Last night, I had another one of those moments where I felt like maybe I am better off that this is ending soon. We were laying in bed and I was just SICK of watching TV. I feel like that is 90% of what we do together. So, I struck up a conversation about what happened to be on my mind at the moment, which was religion. I am agnostic--I am just undecided about what I believe. I am not sure there is anything out there, but I am also not sure that there is nothing. He is sort of a non-practicing Christian. He believes in God, and sort of believes in the whole Jesus-as-the-son-of-God thing, but certainly questions it. I love talking to people who have different beliefs than me (or have beliefs where I have none). I like to hear why they believe what they believe, what they think of other beliefs, etc. I am just naturally curious about things like that. So, I started asking him about God, Jesus, heaven, hell, etc. I didn't ever call any of his beliefs stupid, or unreasonable, or anything--I just asked logical questions about them because I was curious about his answers. For instance, I asked him what he thought about the fact that early Christians modeled the image of Satan after a pagan god to scare pagans into converting to Christianity. I asked him if he thought the idea that hell was just a big scare tactic. I wasn't debating anything with him, just asking him questions and listening to his answers.
I thought it was a really interesting conversation. Apparently he didn't like talking about it as much as I did. He basically told me that he was trying to watch TV, and that he didn't want to talk about it anymore because in the past few years his faith has been hanging by a thread and he doesn't want to question his beliefs. First, I told him that I thought it was a terrible idea not to question his beliefs. I told him that if there is a god, I don't think he would punish anyone for questioning things, and examining things, and sorting through ideas. Second, I told him that I wasn't trying to make him question his faith, I was just sick of watching TV all the time and wanted to actually have a stimulating, intelligent conversation. No matter what we are talking about (even if it isn't a sensitive topic like religion), he doesn't ever want to talk when I try to. It is always, "Honey, I'm watching this show, let's talk later," or "I don't know honey, you ask too many questions, let's just watch this."
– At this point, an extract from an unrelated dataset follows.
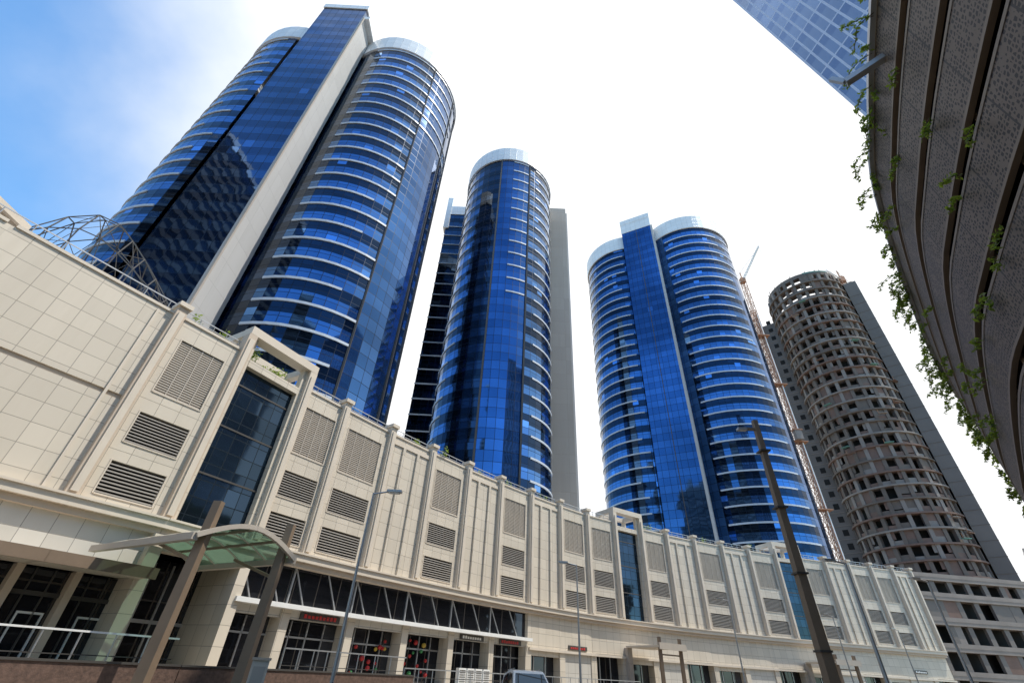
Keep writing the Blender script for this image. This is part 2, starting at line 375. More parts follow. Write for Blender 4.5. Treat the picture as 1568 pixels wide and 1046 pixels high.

Frankly, I need a guy that is willing to actually have conversations. Sitting together and watching TV every night is NOT a relationship. I have to drag him out to do anything outside of the building, and when we are in the apartments, I can't get him to engage with me intellectually. I need someone who is actually willing to TALK to me. I like to talk. I need to talk. I have a million questions and thoughts rolling around inside my head that need an outlet. The only guys that were ever willing to be that outlet were D, and sometimes (although often reluctantly) M.
He could tell I was upset, and he apologized and said that we could talk any time, about anything I want, but I had this overwhelming feeling of "why bother trying anymore?" I don't know. Why work to make our "relationship" better and more satisfying if it is just going to end anyways. At least I know one more quality that I NEED in a partner. I need intellectual conversation. Or at least conversation. We have to be able to do more than just sit and stare at a TV screen together.
I guess I had better get to the thesis so that I am ready to go to the art opening this afternoon. After this thesis is done, it is really coming up to the end of our time together. The final days (or weeks). I wonder exactly how much time we have left. I guess I will find out.